Scenes as source code:
________________

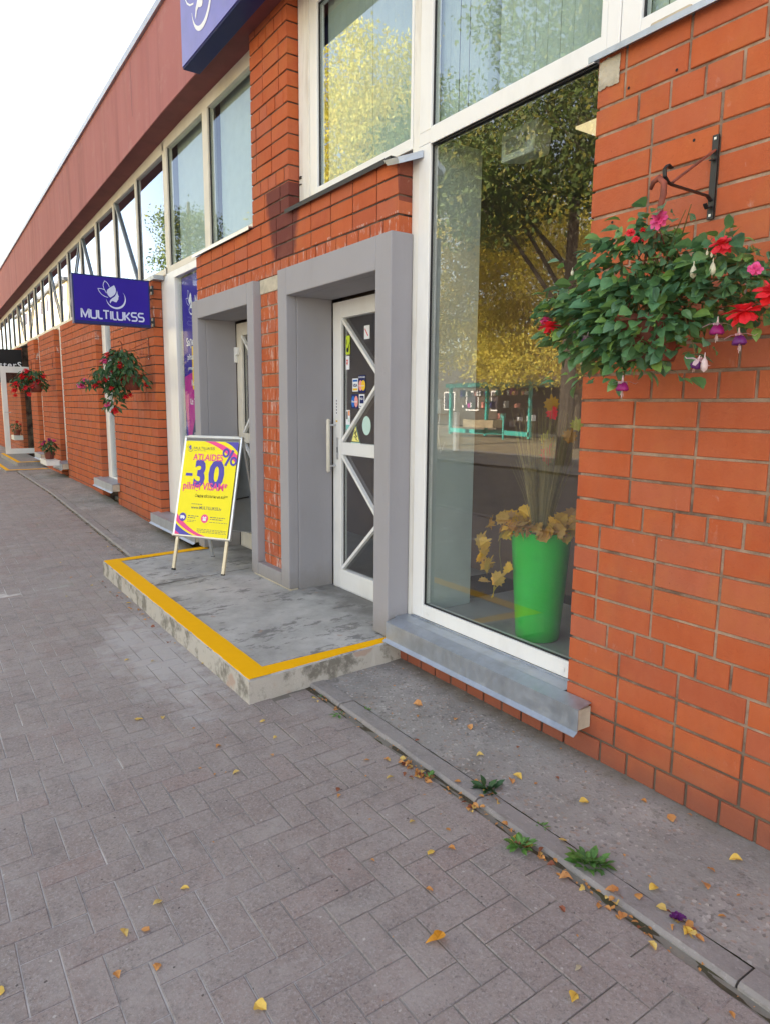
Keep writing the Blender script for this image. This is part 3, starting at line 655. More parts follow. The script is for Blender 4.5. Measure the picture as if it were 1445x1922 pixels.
# stickers on the near door (print on the glass)
FD=frame_mat((0,.298,0),(1,0,0),(0,0,1)); 
def rectp(x0,x1,z0,z1): return [(x0,z0),(x1,z0),(x1,z1),(x0,z1)]
def disc(cx,cz,r,n=20,ry=None): return [(cx+r*math.cos(2*math.pi*i/n),cz+(ry or r)*math.sin(2*math.pi*i/n)) for i in range(n)]
def stk(pts,mat,lv=0,name='sticker'): return shape(pts,name,mat,D1,FD,.0006+.0006*lv)
FD=frame_mat((.03,.335,0),(1,0,0),(0,0,1))
stk(rectp(-2.44,-2.385,1.83,1.96),'ink_lime'); stk(disc(-2.415,1.862,.016),'ink_black',1); stk([(-2.412,1.87),(-2.39,1.915),(-2.386,1.91),(-2.402,1.865)],'ink_black',1); stk(rectp(-2.43,-2.424,1.90,1.935),'ink_black',1)
stk(rectp(-2.44,-2.39,1.725,1.82),'ink_white'); stk([(-2.432,1.795),(-2.41,1.795),(-2.41,1.77),(-2.42,1.752),(-2.432,1.77)],'ink_red',1); stk(disc(-2.421,1.78,.006),'ink_white',2)
stk(rectp(-2.35,-2.275,1.57,1.66),'ink_white'); stk(rectp(-2.343,-2.282,1.638,1.652),'ink_blue',1); stk(rectp(-2.343,-2.282,1.577,1.592),'ink_gold',1); put(text_me('VISA',.03,'ink_navy',.03,shear=.2),'sticker_lettering',D1,FD,-2.345,1.602,.0014)
stk(rectp(-2.268,-2.18,1.56,1.68),'ink_navy'); stk(disc(-2.242,1.61,.026,ry=.036),'ink_salmon',1); stk(disc(-2.206,1.61,.026,ry=.036),'ink_gold',2); put(text_me('EUROCARD',.0155,'ink_white',.02),'sticker_lettering',D1,FD,-2.266,1.662,.0014); put(text_me('MasterCard',.014,'ink_white',.02),'sticker_lettering',D1,FD,-2.262,1.604,.0024)
stk(rectp(-2.362,-2.272,1.452,1.55),'ink_navy'); stk(disc(-2.338,1.50,.024,ry=.04),'ink_blue',1); stk(disc(-2.298,1.50,.024,ry=.04),'ink_salmon',2); put(text_me('Maestro',.021,'ink_white',.03),'sticker_lettering',D1,FD,-2.356,1.494,.0024)
stk(rectp(-2.262,-2.19,1.455,1.55),'ink_white'); stk(rectp(-2.252,-2.20,1.487,1.54),'ink_navy',1); put(text_me('VISA',.021,'ink_white',.03),'sticker_lettering',D1,FD,-2.25,1.512,.0022); put(text_me('Electron',.0145,'ink_navy',.02),'sticker_lettering',D1,FD,-2.255,1.463,.0014)
stk(rectp(-2.437,-2.38,1.30,1.44),'ink_white'); stk(rectp(-2.437,-2.38,1.30,1.335),'ink_teal',1); stk(rectp(-2.405,-2.385,1.40,1.435),'ink_orange',1); stk(rectp(-2.432,-2.412,1.375,1.43),'ink_grey',1); stk(rectp(-2.405,-2.388,1.355,1.385),'ink_mint',1)
stk(disc(-2.165,1.335,.055,ry=.066),'ink_mint')
stk([(-2.372,1.205),(-2.24,1.205),(-2.306,1.35)],'ink_mint'); stk([(-2.366,1.213),(-2.246,1.213),(-2.306,1.342)],'ink_black',1); stk([(-2.357,1.219),(-2.255,1.219),(-2.306,1.328)],'ink_safety',2)
for q in ([(-2.312,1.298),(-2.304,1.298),(-2.304,1.289),(-2.312,1.289)],[(-2.314,1.287),(-2.303,1.289),(-2.296,1.262),(-2.303,1.258)],[(-2.303,1.287),(-2.288,1.300),(-2.286,1.297),(-2.300,1.281)],[(-2.314,1.287),(-2.322,1.270),(-2.319,1.268),(-2.309,1.281)],[(-2.302,1.262),(-2.283,1.262),(-2.279,1.253),(-2.298,1.255)],[(-2.303,1.261),(-2.296,1.260),(-2.289,1.241),(-2.294,1.240)],[(-2.325,1.256),(-2.311,1.256),(-2.311,1.250),(-2.325,1.250)],[(-2.311,1.249),(-2.299,1.249),(-2.299,1.242),(-2.311,1.242)],[(-2.299,1.238),(-2.286,1.238),(-2.286,1.231),(-2.299,1.231)],[(-2.286,1.229),(-2.274,1.229),(-2.274,1.224),(-2.286,1.224)]): stk(q,'ink_black',3,'sticker_figure')
stk(rectp(-2.20,-2.13,1.92,2.01),'ink_white'); v_,f_=ribbon([(-2.19,1.99),(-2.15,1.94)],.008); g=MB(); g.add([tuple(FD@Vector((p.x,p.y,.0014))) for p in v_],f_); g.build('sticker_figure',M['ink_red'],D1)
FJ=frame_mat((0,.309,0),(1,0,0),(0,0,1)); shape(rectp(-2.505,-2.487,1.40,1.53),'frame_label','ink_white',D1,FJ,.001)
for i in range(5): shape(rectp(-2.501,-2.491,1.412+i*.022,1.424+i*.022),'frame_label','ink_grey',D1,FJ,.0016)
shape(rectp(-2.508,-2.484,1.352,1.364),'frame_label','ink_gold',D1,FJ,.001)

# ------------------------------------------------------------------ windows
def window(x0,x1,z0,z1,y=.085,fw_=.07,mat='white',gm='glass',panes=None,name='window',fb=None,ft=None,fr=None):
    g=MB(); fb=fb or fw_; ft=ft or fw_; fr=fr or fw_
    g.box((x0,y,z0),(x0+fw_,y+.06,z1)); g.box((x1-fr,y,z0),(x1,y+.06,z1)); g.box((x0+fw_,y,z0),(x1-fr,y+.06,z0+fb)); g.box((x0+fw_,y,z1-ft),(x1-fr,y+.06,z1))
    Wn=g.build(name,M[mat],BD,bevel=.004)
    MB().box((x0+fw_-.005,y+.026,z0+fb-.005),(x1-fr+.005,y+.032,z1-ft+.005)).build('pane',M[gm],Wn)
    s=MB(); a,b_,c_,d_=x0+fw_,x1-fr,z0+fb,z1-ft
    s.box((a,y+.014,c_),(a+.006,y+.025,d_)); s.box((b_-.006,y+.014,c_),(b_,y+.025,d_)); s.box((a+.006,y+.014,c_),(b_-.006,y+.025,c_+.006)); s.box((a+.006,y+.014,d_-.006),(b_-.006,y+.025,d_)); s.build('seal',M['rubber'],Wn)
    return Wn
WB=window(-1.245,.12,.262,2.836,fw_=.098,fb=.078,ft=.010)
for x in (-1.10,-.10): MB().box((x-.017,.0815,.290),(x+.017,.0845,.308)).build('drain_cap',M['white'],WB,bevel=.004)
g=MB(); g.box((-1.306,.088,.235),(-1.247,.20,4.14)); PO=g.build('window_post',M['agedwhite'],BD,bevel=.003)
g=MB(); g.box((-1.147,.083,2.826),(-.034,.15,2.906)); g.build('transom',M['white'],BD,bevel=.003)
WU=window(-1.245,-.035,2.900,4.12,gm='glass_up',fw_=.098,fb=.012,fr=.03)
MB().box((-1.244,.0851,2.837),(-1.148,.15,2.899)).build('window_post',M['white'],BD)
MB().box((-.033,.082,2.80),(.028,.2,4.14)).build('window_post',M['white'],BD,bevel=.003)
WR=window(.03,1.3,2.80,4.12,gm='glass_up',fw_=.09,fb=.1)
WL=window(-2.463,-1.308,2.845,4.12,gm='glass_up',fw_=.10,fb=.060,fr=.02,mat='white')
g=MB(); g.box((-2.614,.080,2.80),(-2.465,.2,4.14)); g.build('window_post',M['agedwhite'],BD,bevel=.006)
g=MB()
for z in (3.02,3.01,2.97): g.box((-2.60,.07,z),(-2.57,.0799,z+.004))
g.build('bent_nail',M['black'],BD)
def slats(W_n,x0,x1,z0,z1,y=.175,drop=()):
    x=x0; i=0; r_=random.Random(int(x0*100))
    while x<x1-.02:
        wd=.066; a=r_.uniform(.02,.22); 
        if i in drop: a=1.2
        dx=math.cos(a)*wd/2; dyy=math.sin(a)*wd/2; cx=x+.035; zb=z0
        g=MB(); g.v=[(cx-dx,y-dyy,zb),(cx,y-.006,zb),(cx+dx,y+dyy,zb),(cx-dx,y-dyy,z1),(cx,y-.006,z1),(cx+dx,y+dyy,z1)]; g.f=[(0,1,4,3),(1,2,5,4)]; g.mi=[0,0]
        o=g.build('blind_slat',M['blind'],W_n,smooth=True); x+=.075; i+=1
slats(WL,-2.36,-1.33,2.86,4.1); slats(WU,-1.18,-.05,2.90,4.1,drop=(5,)); slats(WR,.1,1.2,2.86,4.1)
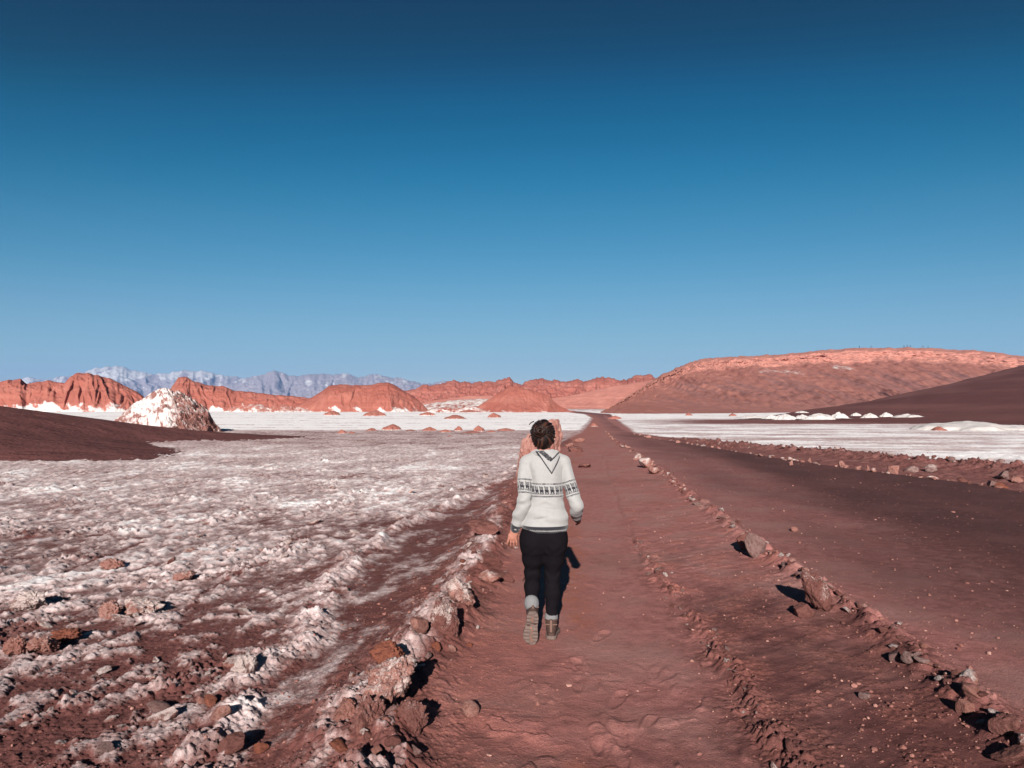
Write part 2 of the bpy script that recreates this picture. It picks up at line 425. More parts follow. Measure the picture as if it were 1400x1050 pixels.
    p_left = p_left * sst(.05, -.35, db) + gauss(db + .04, .20) * (.34 + .5 * fbm(x * 1.6, y * 1.6, 3, 141)) * sst(14, 8, y)
    yb2 = y + 3 * bandn
    p_right = .98 + .20 * band2 + .30 * bandn - .12 * sst(75, 20, y)
    p_right = p_right - 1.0 * sst(.16, .30, x / np.maximum(y, 1) + .05 * band2) * sst(66, 72, yb2) * sst(97, 86, yb2)
    p_right = p_right + .15 * sst(96, 110, y)
    # strip where she walks turns to earth far along the road
    salt = np.where(dE > 0, p_right * sst(.0, .5, dE), np.where(db < .1, p_left, .0))
    verge = gauss(dR - .1, .25) * .2 * mid
    salt = np.clip(salt + np.where((dR > 0) & (dE < 0), verge, 0), 0, 1.2)
    salt = np.where((y < 1) & (x < 0), .5, salt)
    salt = np.where(y > 185, np.maximum(salt - .35 * sst(200, 400, y), 0), salt)
    roadm = sst(-.08, .12, dr) * sst(.15, -.1, dR)
    wheel = np.clip(.22 + .16 * np.cos((x - xr - 1.1) * 2.4) * sst(4, 2, dr) + .72 * sst(.6, 3.2, dr) + .25 * fbm(x * .6, y * .18, 3, 151), 0, 1)
    roadm = roadm * wheel
    red = np.clip(gauss(db - .25, .8) * .45 + gauss(x - (xb + xc) * .5 - .1, .16) * .7 * sst(.0, .3, fbm(x * .7, y * .5, 2, 161) + .1) + .35 * cr + .45 * sh * sst(-.1, .5, mid), 0, 1) * (1 - roadm)
    red = np.where(dE > 0, 0, red)
    cw = np.clip((x - xb) / np.maximum(xc - xb, .2), 0, 1)
    trod = sst(.05, .4, db) * sst(.12, -.25, dc) * (.62 + .38 * gauss(cw - .55, .30)) + sst(-.1, .3, dr) * sst(3.2, .8, dr) * .75 + .55 * sst(10, 22, y) * sst(.2, .5, db) * (dr < 0) + .35 * sst(7, 16, y)
    trod = trod + (dc > -.25) * (dr < .1) * (.22 + .60 * sst(4, 9, y) + .25 * fbm(x * 1.3, y * .8, 3, 221)) * sst(-.25, .15, dc)
    trod = np.clip(trod - .25 * sst(4.6, 3.4, y) + .12 * mid, 0, 1)
    return z, salt, roadm, red, (dr > 0) & (dR < 0) & (y > 1) & (y < 235), (db > .12) & (dc < 0) & (y > 1) & (y < 60), trod
def gz(x, y):
    return float(terrain(np.array([float(x)]), np.array([float(y)]))[0][0])
def on_ground(u, v):
    z = 0.0
    for _ in range(4):
        x, y = PG(u, v, z); z = gz(x, y)
    return x, y, z

def build_ground():
    th = np.concatenate([np.linspace(-180, -60, 40)[:-1], np.linspace(-60, -38, 60)[:-1], np.linspace(-38, 38, 660)[:-1], np.linspace(38, 60, 60)[:-1], np.linspace(60, 180, 41)])
    th = R(1) * th
    rr = np.concatenate([np.linspace(.02, 2.4, 30)[:-1], np.exp(np.linspace(math.log(2.4), math.log(9), 640))[:-1],
                         np.exp(np.linspace(math.log(9), math.log(60), 560))[:-1], np.exp(np.linspace(math.log(60), math.log(240), 200))[:-1],
                         np.exp(np.linspace(math.log(240), math.log(16000), 50))])
    T, RR = np.meshgrid(th, rr, indexing='xy')
    X = (np.sin(T) * RR).ravel(); Y = (np.cos(T) * RR).ravel()
    z, salt, roadm, red, isr, ist, trod = terrain(X, Y)
    V = np.stack([X, Y, z], 1)
    F = grid_faces(len(rr), len(th))[:, ::-1]
    M = np.stack([salt, roadm, red, trod], 1)
    fr = isr[F[:, 0]]; ft = ist[F[:, 0]] & ~fr
    for name, sel in (('ground', ~fr & ~ft), ('road', fr), ('path', ft)):
        f = F[sel]; used = np.unique(f)
        mp = np.full(len(V), -1, np.int32); mp[used] = np.arange(len(used))
        struct(link(name, make_mesh(name, V[used], mp[f], M[used]), M_GROUND))
build_ground()

# ------------------------------------------------------------------ lofted landforms
def resample(pts, n):
    pts = np.asarray(pts, float)
    d = np.concatenate([[0], np.cumsum(np.hypot(np.diff(pts[:, 0]), np.diff(pts[:, 1])))])
    s = np.linspace(0, d[-1], n)
    return np.stack([np.interp(s, d, pts[:, k]) for k in range(3)], 1)
def smooth_line(a, k):
    if k < 2: return a
    ker = np.hanning(2 * k + 1); ker /= ker.sum()
    p = np.concatenate([np.repeat(a[:1], k, 0), a, np.repeat(a[-1:], k, 0)])
    return np.stack([np.convolve(p[:, c], ker, 'valid') for c in range(3)], 1)
def loft(name, rails, ns, nts, mat, disp=None, mask=None, sm=3):
    rl = [smooth_line(resample(r, ns), sm) for r in rails]
    rows, tt = [], []
    n = len(rl)
    for i in range(n - 1):
        p0, p1, p2, p3 = rl[max(i - 1, 0)], rl[i], rl[i + 1], rl[min(i + 2, n - 1)]
        m = nts[i]
        for j in range(m + (i == n - 2)):
            t = j / m
            c = .5 * ((2 * p1) + (p2 - p0) * t + (2 * p0 - 5 * p1 + 4 * p2 - p3) * t * t + (3 * p1 - p0 - 3 * p2 + p3) * t ** 3)
            lin = p1 + (p2 - p1) * t
            rows.append(.5 * c + .5 * lin); tt.append(i + t)
    V = np.stack(rows).reshape(-1, 3)
    S = np.tile(np.linspace(0, 1, ns), len(rows)); T = np.repeat(np.array(tt), ns)
    if disp is not None: V = disp(V, S, T)
    M = mask(V, S, T) if mask is not None else np.zeros((len(V), 3))
    F = grid_faces(len(rows), ns)
    return link(name, make_mesh(name, V, F, M), mat)
def pxrail(pts, dd=0, dv=0): return [P(u, v + dv, d + dd) for u, v, d in pts]

def hill(name, prof, mat, kf=1.5, kb=1.2, ns=300, base=-.4, gully=.25, gf=6.0, seed=1, saltfoot=.5, rough=.04, extra=0.0, sand=0.0, salt_all=0.0, sharp=1.0):
    """an eroded hill: its crest line (u, v, distance) becomes a ridge with gullied flanks in front and behind"""
    ridge = np.array(pxrail(prof))
    ridge = resample(ridge, ns)
    hgt = np.maximum(ridge[:, 2] - base, .05)
    dirn = ridge[:, :2] / np.linalg.norm(ridge[:, :2], axis=1)[:, None]
    H = hgt.max()
    jag = H * rough * fbm(ridge[:, 0] / H * 2.2, ridge[:, 1] / H * 2.2, 5, seed, .62)
    ridge[:, 2] += jag * np.clip(hgt / H * 2, 0, 1)
    ts = np.concatenate([np.linspace(-1, -.0, 64), np.linspace(.06, 1, 20)])
    rows = []
    s = ridge[:, 0] / H
    along = np.cumsum(np.concatenate([[0], np.hypot(np.diff(ridge[:, 0]), np.diff(ridge[:, 1]))])) / H
    hs_ = smooth_line(np.stack([hgt, hgt, hgt], 1), max(3, ns // 30))[:, 0] + extra
    for t in ts:
        a = abs(t)
        dep = (kf if t < 0 else kb) * hs_ * a
        g = ridged(along * gf + .5 * fbm(along * 3, along * 0 + a * 1.5, 2, seed + 5), along * 0 + a * .8 + (7 if t > 0 else 0), 4, seed + 3, .42)
        env = (a * (1 - a)) ** .7 * 1.6
        dep = dep + g * gully * hgt * env * (1 if t < 0 else .6)
        x = ridge[:, 0] + np.sign(t) * dirn[:, 0] * dep; y = ridge[:, 1] + np.sign(t) * dirn[:, 1] * dep
        z = base + (ridge[:, 2] - base) * ((1 - a) ** 1.15 if sharp == 1.0 else 1 - a ** sharp)
        z = z + g * gully * .22 * hgt * env + H * rough * .8 * fbm(x / H * 5, y / H * 5 + z / H * 5, 4, seed + 8, .6) * min(1, 4 * a) * np.clip(hgt / H * 2, 0, 1)
        rows.append(np.stack([x, y, z], 1))
    V = np.stack(rows).reshape(-1, 3)
    T = np.repeat(np.abs(ts), ns)
    zz = (V[:, 2] - base) / H
    nz = fbm(V[:, 0] / H * 2, V[:, 1] / H * 2, 4, seed + 11)
    ns2 = fbm(V[:, 0] / H * 3 + zz * 3, zz * 3, 5, seed + 13, .6)
    salt = np.clip(saltfoot * sst(.30, -.06, zz + .13 * nz + .14 * ns2) + salt_all + .25 * salt_all * nz, 0, 1.1)
    M = np.stack([salt, np.full(len(V), sand), np.clip(nz, 0, 1) * .6], 1)
    return link(name, make_mesh(name, V, grid_faces(len(ts), ns)[:, ::-1], M), mat)

def at_d(l, d): return [(u, v, d) for u, v in l]
# far snow-capped range, in two overlapping massifs
struct(hill('mountain', at_d([(-260, 535), (-120, 522), (0, 519), (50, 518), (95, 515), (120, 505), (135, 502), (150, 500), (165, 501), (180, 506), (210, 511), (232, 510), (250, 506), (270, 507), (300, 512), (330, 516), (360, 522), (420, 536), (470, 552)], 7000), M_MTN, kf=3, kb=2, ns=420, base=-30, gully=.6, gf=2.2, seed=21, saltfoot=0, rough=.05))
struct(hill('mountain', at_d([(250, 545), (300, 527), (335, 518), (352, 514), (365, 508), (378, 507), (395, 514), (410, 512), (430, 509), (455, 512), (475, 511), (490, 516), (505, 512), (520, 513), (535, 518), (550, 517), (575, 525), (592, 525), (612, 521), (640, 522), (700, 530), (800, 545), (850, 553)], 6200), M_MTN, kf=3, kb=2, ns=420, base=-30, gully=.6, gf=2.6, seed=22, saltfoot=0, rough=.05))
def snow(o, zlo, zhi, amp, seed):
    me = o.data; n = len(me.vertices)
    co = np.empty(n * 3, np.float32); me.vertices.foreach_get('co', co); co = co.reshape(-1, 3).astype(float)
    s = sst(zlo, zhi, co[:, 2] + amp * fbm(co[:, 0] / 120 + co[:, 2] / 150, co[:, 2] / 75 - co[:, 1] / 500, 5, seed, .6))
    m = np.zeros((n, 4), np.float32); m[:, 0] = s; m[:, 3] = 1
    me.attributes['m'].data.foreach_set('color', m.ravel())
snow(bpy.data.objects['mountain'], 150, 340, 190, 5)
snow(bpy.data.objects['mountain.001'], 260, 400, 200, 6)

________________

**TASK INSTRUCTIONS**
Return each line among the entries that holds the word "parts".

**EXERCISE OUTPUT**
Keep writing the Blender script for this image. This is part 3, starting at line 655. More parts follow. The script is for Blender 4.5. Measure the picture as if it were 1445x1922 pixels.
Write part 2 of the bpy script that recreates this picture. It picks up at line 425. More parts follow. Measure the picture as if it were 1400x1050 pixels.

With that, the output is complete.